Let’s be honest here, wearing a piece of rounded fabric on your head will not make you any more Jewish, nor will it get you points with God. Faith in Yeshua, however, will! That is why we find an overwhelming emphasis in the New Testament for FAITH in Messiah, rather than following Judaism’s man-made religious traditions. “That which is born of the flesh is flesh, and that which is born of the Spirit is spirit…It is the Spirit who gives life; the flesh [human traditions] is no help at all” (John 3:6; 6:63). If we are going to worship and serve God in the Spirit, we cannot be reconciled to, or please God through, man-made traditions. For “God is Spirit, and those who worship him must worship in spirit and truth” (John 4:24).

This might be new for some, but these are actually matters that Paul himself had to deal with: “If anyone else thinks he has reason for confidence in the flesh, I have more:  circumcised on the eighth day, of the people of Israel, of the tribe of Benjamin, a Hebrew of Hebrews; as to the law, a Pharisee; as to zeal, a persecutor of the church; as to righteousness under the law, blameless. But whatever gain I had, I counted as loss for the sake of Christ. Indeed, I count everything as loss because of the surpassing worth of knowing Christ Jesus my Lord. For his sake I have suffered the loss of all things and count them as rubbish1, in order that I may gain Christ and be found in him, not having a righteousness of my own that comes from the law, but that which comes through faith in Christ, the righteousness from God that depends on faith— that I may know him and the power of his resurrection, and may share his sufferings, becoming like him in his death, that by any means possible I may attain the resurrection from the dead.” (Philippians 3)

There is no doubt a great and saddening irony in the fact that what Paul 2,000 years ago described as “Rubbish”, some today are trying to uplift as life, truth and a way to please God.

My prayer for our Messianic movement is that we won’t be found guilty in forsaking and abandoning our first love. (Revelation 2:4)

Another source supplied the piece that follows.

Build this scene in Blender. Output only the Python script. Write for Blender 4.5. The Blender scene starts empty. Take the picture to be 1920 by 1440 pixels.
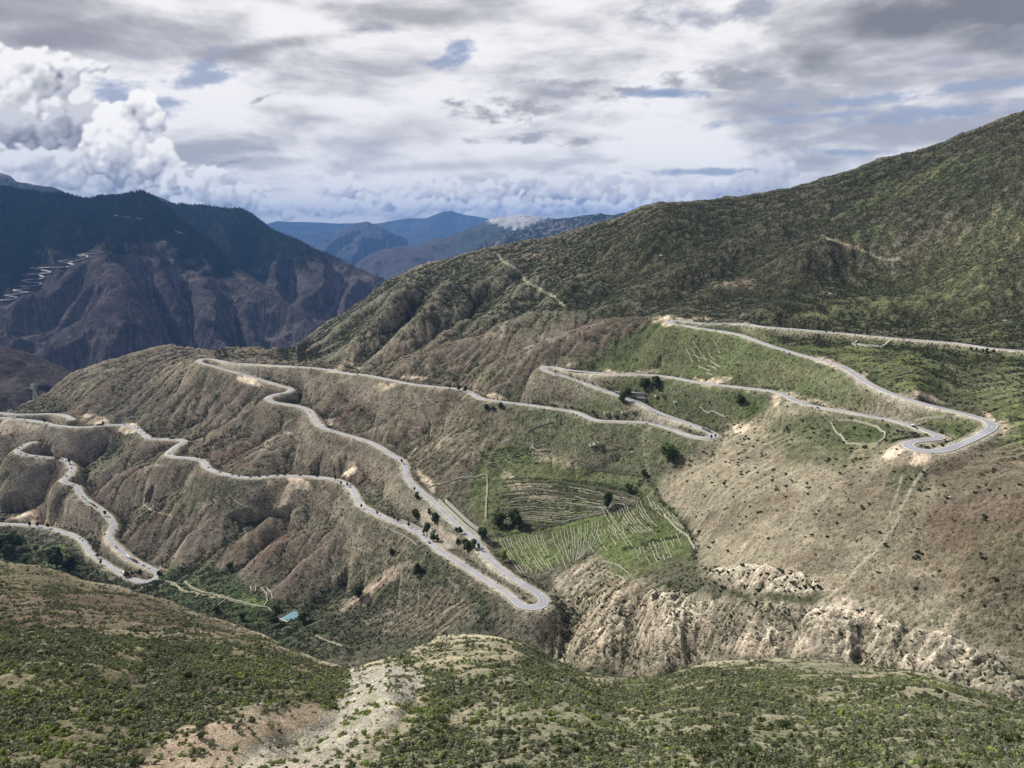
import bpy, math, random
import numpy as np
from mathutils import Vector, kdtree
random.seed(7); np.random.seed(7)
R = math.radians

# ------------------------------------------------------------------ camera, sun, exposure
F_PX, PITCH = 1350.0, R(12.0)          # focal length in photo pixels (photo is 1920 x 1440), downward tilt
scene = bpy.context.scene
COL = scene.collection
cam_d = bpy.data.cameras.new('camera'); cam = bpy.data.objects.new('camera', cam_d); COL.objects.link(cam)
cam_d.sensor_width = 36; cam_d.lens = 36 * F_PX / 1920
cam_d.clip_start = 0.5; cam_d.clip_end = 200000
cam.location = (0, 0, 0); cam.rotation_euler = (math.pi / 2 - PITCH, 0, 0)
scene.camera = cam
SUN_AZ, SUN_EL = R(-66), R(41)         # compass direction to the sun (from +Y, clockwise), height
sun_d = bpy.data.lights.new('sun', 'SUN'); sun = bpy.data.objects.new('sun', sun_d); COL.objects.link(sun)
sun_d.energy = 5.0; sun_d.angle = R(0.6); sun_d.color = (1.0, 0.965, 0.91)
sdir = Vector((math.sin(SUN_AZ) * math.cos(SUN_EL), math.cos(SUN_AZ) * math.cos(SUN_EL), math.sin(SUN_EL)))
sun.rotation_euler = sdir.to_track_quat('Z', 'Y').to_euler(); sun.location = (0, 0, 50)
scene.view_settings.view_transform = 'Standard'; scene.view_settings.look = 'None'
scene.view_settings.exposure = 0.08; scene.view_settings.gamma = 1.0
scene.view_settings.use_curve_mapping = False
cy = scene.cycles
cy.max_bounces = 4; cy.diffuse_bounces = 2; cy.glossy_bounces = 2; cy.transmission_bounces = 2
cy.volume_bounces = 0; cy.transparent_max_bounces = 6
cy.use_denoising = True
try:
    cy.denoiser = 'OPENIMAGEDENOISE'; cy.denoising_input_passes = 'RGB_ALBEDO_NORMAL'; cy.denoising_prefilter = 'ACCURATE'
except Exception: pass
cy.sample_clamp_indirect = 6
cy.caustics_reflective = False; cy.caustics_refractive = False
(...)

A reader may easily take my argument farther than I intend. I am Jewish; I worship on Saturday; I celebrate the feasts; I enjoy kabbalat Shabbat; I recite the Shema; and I even got married with a yamakah on my head (see 1st Corinthians 9:20). But non of these traditions I keep because I think I please God or earn points with Him. Traditions are no more than “salt and pepper” for my main dish – faith in Yeshua.
1. The word subtly translated into “Rubbish” in the NIV, is the Greek word skubala (σκύβαλα), which actually means “excrement”.